Required task → Collect each line of the entries that holds the string "picture".

Data supplied →
'''
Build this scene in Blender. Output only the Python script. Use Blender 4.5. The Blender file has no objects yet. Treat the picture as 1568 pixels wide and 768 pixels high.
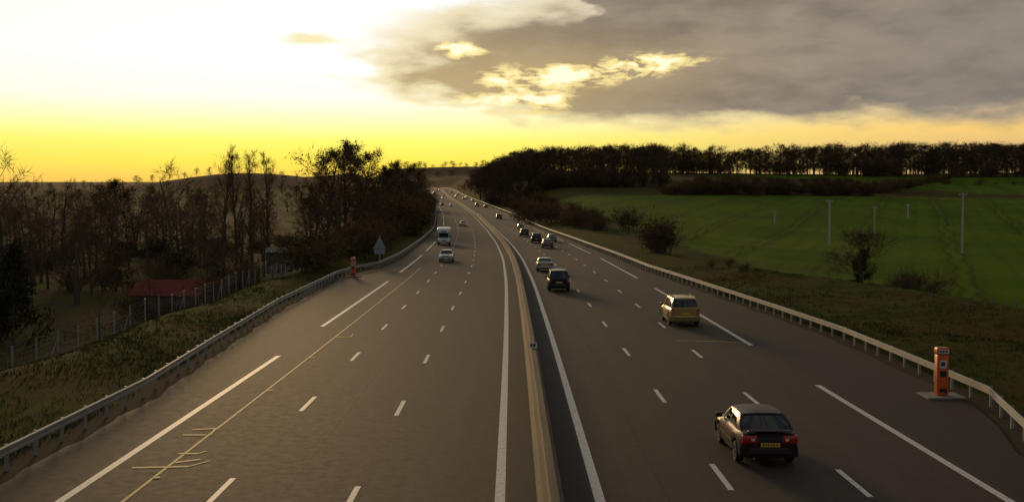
'''
'''
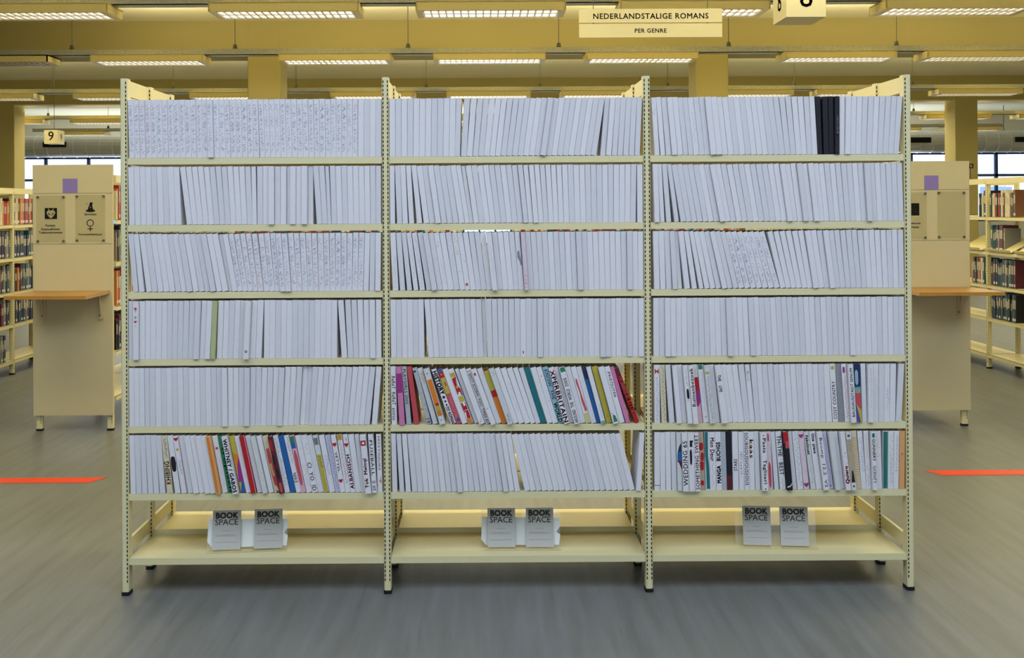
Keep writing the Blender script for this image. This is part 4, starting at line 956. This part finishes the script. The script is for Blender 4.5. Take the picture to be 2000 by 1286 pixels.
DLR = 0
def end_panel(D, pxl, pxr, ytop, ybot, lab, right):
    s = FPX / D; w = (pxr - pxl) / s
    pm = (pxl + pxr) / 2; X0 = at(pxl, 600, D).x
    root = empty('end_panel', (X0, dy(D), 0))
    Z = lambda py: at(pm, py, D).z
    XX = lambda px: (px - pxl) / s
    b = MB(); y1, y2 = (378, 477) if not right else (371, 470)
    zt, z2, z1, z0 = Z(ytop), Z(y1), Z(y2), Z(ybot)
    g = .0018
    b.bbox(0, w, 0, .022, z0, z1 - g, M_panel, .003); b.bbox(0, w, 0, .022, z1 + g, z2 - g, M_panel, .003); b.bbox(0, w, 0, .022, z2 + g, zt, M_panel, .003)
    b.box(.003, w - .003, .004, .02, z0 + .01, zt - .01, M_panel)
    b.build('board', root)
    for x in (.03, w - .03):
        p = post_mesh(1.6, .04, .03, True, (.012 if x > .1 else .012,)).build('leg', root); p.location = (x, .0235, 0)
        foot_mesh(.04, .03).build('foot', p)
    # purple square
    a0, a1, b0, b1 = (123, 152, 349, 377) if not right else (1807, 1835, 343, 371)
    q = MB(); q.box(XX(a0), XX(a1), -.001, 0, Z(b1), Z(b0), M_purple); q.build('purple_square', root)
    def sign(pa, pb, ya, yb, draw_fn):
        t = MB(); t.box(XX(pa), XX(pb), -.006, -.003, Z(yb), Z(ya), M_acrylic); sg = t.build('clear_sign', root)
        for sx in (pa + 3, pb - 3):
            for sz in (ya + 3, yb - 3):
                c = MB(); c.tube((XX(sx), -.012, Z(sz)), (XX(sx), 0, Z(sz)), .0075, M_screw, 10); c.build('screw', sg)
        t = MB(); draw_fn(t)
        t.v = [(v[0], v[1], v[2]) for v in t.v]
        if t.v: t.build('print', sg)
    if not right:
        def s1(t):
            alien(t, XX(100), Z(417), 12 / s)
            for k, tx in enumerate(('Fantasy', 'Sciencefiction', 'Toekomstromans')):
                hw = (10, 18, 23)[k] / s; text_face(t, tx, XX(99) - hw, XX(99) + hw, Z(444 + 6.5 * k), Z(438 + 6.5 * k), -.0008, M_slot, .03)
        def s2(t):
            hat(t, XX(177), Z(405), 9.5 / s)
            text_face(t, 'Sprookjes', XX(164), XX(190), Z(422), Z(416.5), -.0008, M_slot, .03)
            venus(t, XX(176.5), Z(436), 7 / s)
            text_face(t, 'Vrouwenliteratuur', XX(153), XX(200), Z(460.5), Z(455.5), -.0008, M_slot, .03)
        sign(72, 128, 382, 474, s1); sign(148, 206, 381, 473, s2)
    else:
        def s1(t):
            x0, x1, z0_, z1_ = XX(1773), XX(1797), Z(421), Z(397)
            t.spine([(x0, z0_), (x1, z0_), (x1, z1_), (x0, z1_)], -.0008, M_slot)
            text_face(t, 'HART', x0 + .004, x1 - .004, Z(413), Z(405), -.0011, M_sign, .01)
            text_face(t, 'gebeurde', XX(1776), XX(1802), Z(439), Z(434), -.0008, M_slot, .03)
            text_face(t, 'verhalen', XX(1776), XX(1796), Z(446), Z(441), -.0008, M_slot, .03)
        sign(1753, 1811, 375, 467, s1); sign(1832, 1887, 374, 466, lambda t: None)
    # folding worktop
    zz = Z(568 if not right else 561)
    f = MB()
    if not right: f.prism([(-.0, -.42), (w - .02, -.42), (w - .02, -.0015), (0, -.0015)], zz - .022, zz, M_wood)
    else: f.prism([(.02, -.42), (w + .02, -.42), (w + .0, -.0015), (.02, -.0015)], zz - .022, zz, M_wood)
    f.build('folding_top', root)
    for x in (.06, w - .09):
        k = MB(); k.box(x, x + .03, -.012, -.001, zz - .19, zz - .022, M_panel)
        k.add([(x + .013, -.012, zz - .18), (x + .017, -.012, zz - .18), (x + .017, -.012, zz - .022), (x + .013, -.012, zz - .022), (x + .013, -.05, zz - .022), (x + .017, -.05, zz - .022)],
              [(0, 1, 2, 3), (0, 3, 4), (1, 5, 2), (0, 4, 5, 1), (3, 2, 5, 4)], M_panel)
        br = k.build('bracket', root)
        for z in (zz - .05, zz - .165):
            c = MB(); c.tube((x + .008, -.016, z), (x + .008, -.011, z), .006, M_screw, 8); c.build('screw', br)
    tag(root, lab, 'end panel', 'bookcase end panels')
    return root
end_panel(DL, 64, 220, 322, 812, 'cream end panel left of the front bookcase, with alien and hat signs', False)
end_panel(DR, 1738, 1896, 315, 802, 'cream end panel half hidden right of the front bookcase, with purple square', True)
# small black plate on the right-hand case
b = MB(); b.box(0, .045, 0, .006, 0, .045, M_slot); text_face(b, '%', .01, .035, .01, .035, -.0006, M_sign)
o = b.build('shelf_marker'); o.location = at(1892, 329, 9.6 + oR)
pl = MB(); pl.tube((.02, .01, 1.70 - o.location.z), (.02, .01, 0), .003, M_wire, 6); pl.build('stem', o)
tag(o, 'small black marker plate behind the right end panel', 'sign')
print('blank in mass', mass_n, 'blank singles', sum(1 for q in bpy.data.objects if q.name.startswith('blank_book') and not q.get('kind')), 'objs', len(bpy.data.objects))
'''
Expected output →
Build this scene in Blender. Output only the Python script. Use Blender 4.5. The Blender file has no objects yet. Treat the picture as 1568 pixels wide and 768 pixels high.
Keep writing the Blender script for this image. This is part 4, starting at line 956. This part finishes the script. The script is for Blender 4.5. Take the picture to be 2000 by 1286 pixels.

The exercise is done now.